A big factor in this award was Tippmann's unflinching position move the week before the season began. The Jets' second-round selection in 2023 got his pro feet wet with four starts at RG in '23 before shifting to C for his next 27 starts. He was set to handle the pivot duties again this year, until Alijah Vera-Tucker went down with a season-ending triceps injury. Head coach Aaron Glenn and his coaches moved Josh Myers, the veteran free agent C from Green Bay, into the middle of the line and shifted Tippmann to RG.

"That always stays in my back pocket. It's something I have experience doing," Tippmann said of playing guard. "Wherever they need me to play, I'll play."

Tippmann was only the second guard and second O-lineman to be voted the Kyle Clifton award winner in the last 11 seasons. Vera-Tucker was named the Jets' "Good Guy" in 2022. Before that, the most recent OL to win the award was T Austin Howard in 2012.

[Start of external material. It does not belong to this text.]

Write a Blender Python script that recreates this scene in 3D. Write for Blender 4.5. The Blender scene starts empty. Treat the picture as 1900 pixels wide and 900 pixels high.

Ed Block Courage — Olu Fashanu
Olu Fashanu, in line to start all 17 games at LT this season in his second year in green and white, was named the Jets' winner of the Ed Block honor, which is presented to a player from each NFL team voted for by their teammates as role models of inspiration, sportsmanship and courage.

Fashanu follows Vera-Tucker, who received this honor in '24, and RB Breece Hall, the '23 winner. Eight of the Jets' last 11 Block winners have been offensive players.

Marty Lyons Community Service — Marcelino McCrary-Ball
The Lyons Award, named after the Jets' beloved defensive tackle and radio analyst and voted on by the Jets' staff since 1990, goes this year to Marcelino McCrary-Ball, the third-year player who arrived on the Jets' practice squad after 2023 final cuts and has made a home at linebacker and on special teams, for which he was named a team co-captain this season.

This honor has been dominated by defensive players, who have been the recipients of the past seven Lyons awards, most recently by Quincy Williams, McCrary 'Ball's LB teammate, in 2024.

Bill Hampton — Azareye'h Thomas
Azareye'h Thomas, the Jets' third-round rookie out of Florida State, is this year's Bill Hampton honoree. The award, named after the Jets' late, great equipment manager, since 2004 has been presented to "the rookie who acts like a pro in the locker room" by a vote of the team's equipment staff and past winners.

Only four defensive players have won the "Hamp" in its 22 years. DL Kyle Phillips did it most recently in 2019, Pro Football Hall of Famer Darrelle Revis got the nod in '07, and S Erik Coleman was named the first Hampton winner in '04.